How does cultural sector work and network online? What financial support does the sector currently receive? Discover the answers (and more) by reading 2 reports by Visiting Arts

Visiting Arts, an organization engaged in connecting artists across the world, has published the results of a survey conducted last year on the condition of culture and arts sectors in sub-Saharan Africa and Trinidad and Tobago.

Conducted in the realm of the project Culture Works Connections, led by the organisation in the regions, the survey deals with financial aspects, digital impact on the sector, targeting audiences, level of international work, and conditions of practitioners.
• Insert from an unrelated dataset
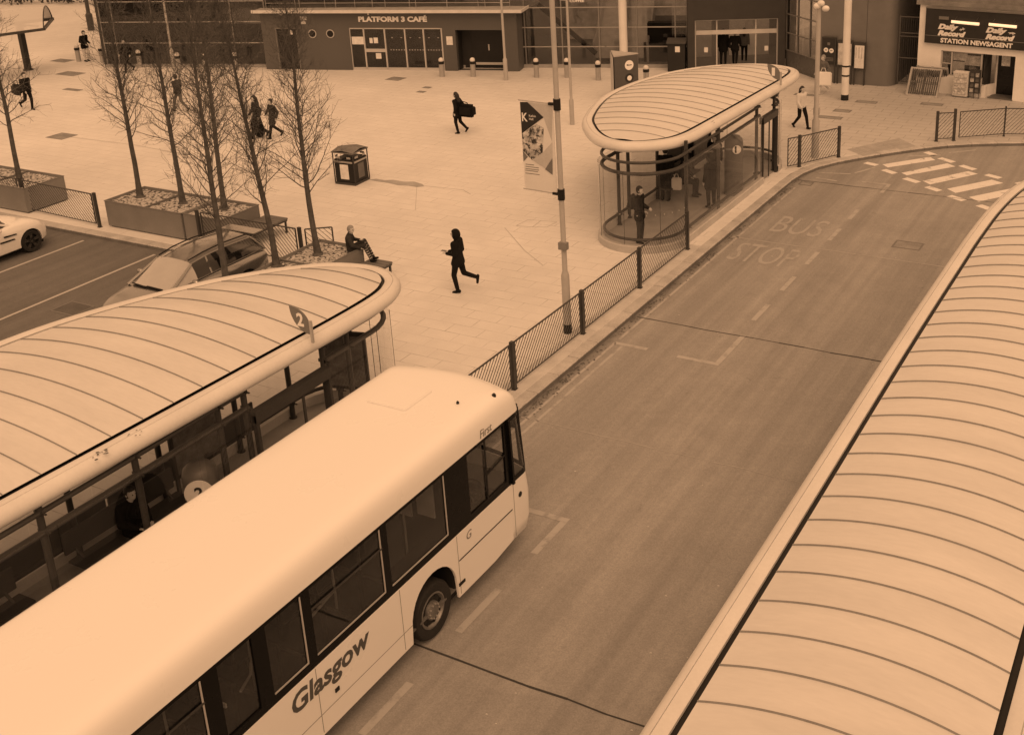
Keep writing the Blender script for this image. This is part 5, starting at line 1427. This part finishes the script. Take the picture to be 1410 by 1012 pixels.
crate_panel('slatted pallet leaning backwards at the front, beside the white shop wall', X0)
X0 = Matrix.Translation(base_+Vector((.25,1.35,0))) @ Matrix.Rotation(radians(-4),4,'Z') @ Matrix.Rotation(radians(26),4,'X')
crate_panel('slatted pallet leaning forwards behind the front pallet, by the shop wall', X0)
gtg = thing('iron_gate', 'dark iron gate in the gap between the bronze block and the shop', 'gate', (-11.85,50.6,0))
q = MB()
for x in (-12.36,-11.34): q.box(x-.03,x+.03,50.57,50.63,0,3.05)
for z in (.12,1.2,2.15,2.3,3.0): q.box(-12.33,-11.37,50.58,50.62,z-.02,z+.02)
q.build('frame', M('gate steel', .12, .45), gtg)
q = MB()
for i in range(10): q.box(-12.27+i*.095,-12.255+i*.095,50.59,50.61,.12,2.98)
q.build('bars', DARKP, gtg)
al = thing('alley_wall', 'dark wall closing the alley behind the iron gate', 'wall', (-11.8,54,0))
MB().box(-12.38,-11.1,54,54.2,0,6).build('wall', M('alley brick', .035, .9, var=.3), al)
# ------------------------------------------------------------------ people
def fuse(mb, name, mat, parent, voxel, smooth_it=4):
    o = mb.build(name, mat, parent, local=True)
    m = o.modifiers.new('r','REMESH'); m.mode = 'VOXEL'; m.voxel_size = voxel; m.use_smooth_shade = True
    s_ = o.modifiers.new('s','SMOOTH'); s_.iterations = smooth_it; s_.factor = .5
    dg = bpy.context.evaluated_depsgraph_get(); dg.update()
    me = bpy.data.meshes.new_from_object(o.evaluated_get(dg)); o.modifiers.clear(); old = o.data; o.data = me; me.name = name
    if not me.materials: me.materials.append(mat)
    bpy.data.meshes.remove(old)
    for p in me.polygons: p.use_smooth = True
    return o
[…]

Aim of the survey and of the project is to create an extensive database to put artists and cultural practitioners in contact with producers, curators and platforms outside their countries of origin, so to give international visibility to their work and step into the global scene.

The Culture Works Connections is a three years project (2014- 2017) implemented by Visiting Arts together with the Africa Center and the Ministry of Arts and Multiculturalism for Trinidad and Tobago, with the financial contribution of the ACP Cultures+ Programme.

The results highlighted that the great potential to expand internationally of the cultural sector of such regions collides primarily with the difficulty in finding funding, as well as with inequalities in the financial relationship, and complications with visas or government permissions.

Both Africa and Trinidad and Tobago also identified skills gaps around marketing & PR, and sustainability as barriers to international working.

The results will be used in the development of World Cultures Connect, Visiting Arts’ new international networking site to give practitioners access to

 

a world-wide market for work, audiences, ideas and collaborations, while providing the public with an insight into the cultural offer of countries.